Understanding Data Blending

Data blending is when you blend data from multiple data sources on a single worksheet. The data is joined on common dimensions. Data Blending does not create row level joins and is not a way to add new dimensions or rows to your data. Refer to Joining Tables to learn how to create those types of joins. Instead, data blending should be used when you have related data in multiple data sources that you want to analyze together in a single view. For example, you may have Sales data collected in an Oracle database and Sales Goal data in an Excel spreadsheet. To compare actual sales to target sales, you can blend the data based on common dimensions to get access to the Sales Goal measure.
To integrate data, you must first add one of the common dimensions from the primary data source to the view.

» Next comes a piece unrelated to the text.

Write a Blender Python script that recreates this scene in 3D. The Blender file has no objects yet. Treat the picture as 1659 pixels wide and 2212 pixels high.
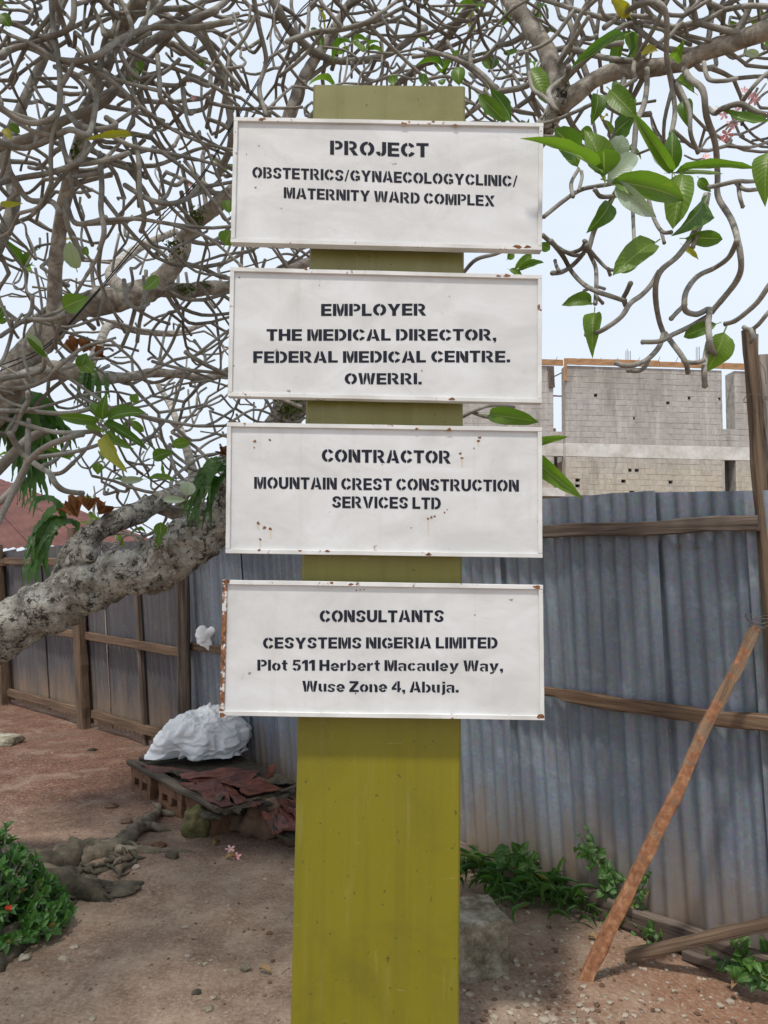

For example, when blending Actual and Target sales data, the two data sources may have a Date field in common. The Date field must be used on the sheet. Then when you switch to the secondary data source in the Data window, Tableau automatically links fields that have the same name. If they don’t have the same name, you can define a custom relationship that creates the correct mapping between fields.
For each data source that is used on the sheet, a query is sent to the database and the results are processed. Then all the results are left joined on the common dimensions. The join is done on the member aliases of the common dimensions so if the underlying values aren’t an exact match, you can fix it up in Tableau.
In general, a good test to see whether data can be integrated smoothly is to drag the dimensions from the primary data source into a text table on one sheet. Then on another sheet, drag the same fields from the secondary data source into a text table. If the two tables match up then the data is most likely going to blend correctly.